Monday, June 11, 2012

Opinion — Some Updates, Some News And, No Doubt, Some Foolishness


Whenever I’m asked for a brief bio for book jackets or as background when I appear on a panel, I always end it with: "Tierney lives in San Francisco where he is working on several fiction projects.”  Fiction projects.  Those two words allow me a certain freedom, while giving these "projects" an air of vague importance.  

The thing is:  it is actually true (not the importance perhaps) But I have been working on some shorter mystery pieces — 20,000 to 30,000 words.  The novella is a form that seems more natural for me. And finally, after all these years, the form has become more desirable.  Traditional publishing, unless it is a “literary” work, has frowned on books under 80,000 words. This wasn't always the case when pulp fiction had a market share.  But since?  People wanted blockbusters.  In defense of e-book publishing, its proliferation has opened a few more doors. That includes shorter novels.  Fortunately a major publisher agrees. We’re ironing out the details of what is most likely an August release of a new mystery novella.  When dates, cover, and availability are nailed down, I’ll probably make a big deal about it right here.


I’m also experimenting with what is for me an entirely new approach, again thanks to the dramatic change in publishing technology.  Though I suspect, many have already done this or a version of it, I’m using the blog format to create a living memoir.  That is to say, by using a blog, I can update, revise, rewrite, add pictures (or delete them) and link information to other sources at any time during the process, which may be, if I choose, the rest of my life. When I die or become unable or unwilling to write, the memoir is done. Up to the minute. Meanwhile, the reader may read it as he or she chooses, starting from the top or bottom or middle, sampling only a bit here and there, returning to see how what they’ve read has changed or, of course, finding the whole thing a pain in the butt and moving on to the next blog.

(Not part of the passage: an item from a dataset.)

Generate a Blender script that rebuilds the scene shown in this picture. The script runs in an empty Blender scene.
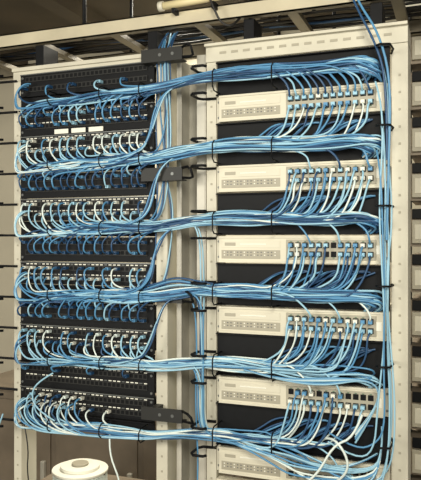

I’ve just begun, so there are only a few posts and I’m going through photographs now.  This is not just a time-consuming task, but as you might imagine, a sometimes rich and sometimes painful experience.  If you want a sneak peek at the blog in its earliest stages, click on Albion and New Augusta — A Memoir in Transit.  It is not a mystery, but rather stories of my family. Realizing that I am not particularly famous, nor is my story any more or less extraordinary than a majority of people on the planet, I can only say that the merit here, if there is any, is in the form it takes.  The blog format enables me (and you) a freedom that normal publishing does not — going backward and forward in time. 

One other thing, which is relatively new to me, is I am not writing about fictional characters in fictional places doing fictional things. I deal only in the challenge of reporting, biased reporting no doubt, but reporting nonetheless.  The stories focus on my parents and my understanding of their history and the lives I knew. I observe from my perspective their existence from birth to death not in the way an organized memoir does, but in the way our minds work — out of order, or seemingly random selections of past events. One memory leads to the next, but often not in linear fashion.  I want to capture that.  I want to be able to revise my memories as I think about them again and again, and link them to letters and photographs.  As I said, it’s an experiment in form.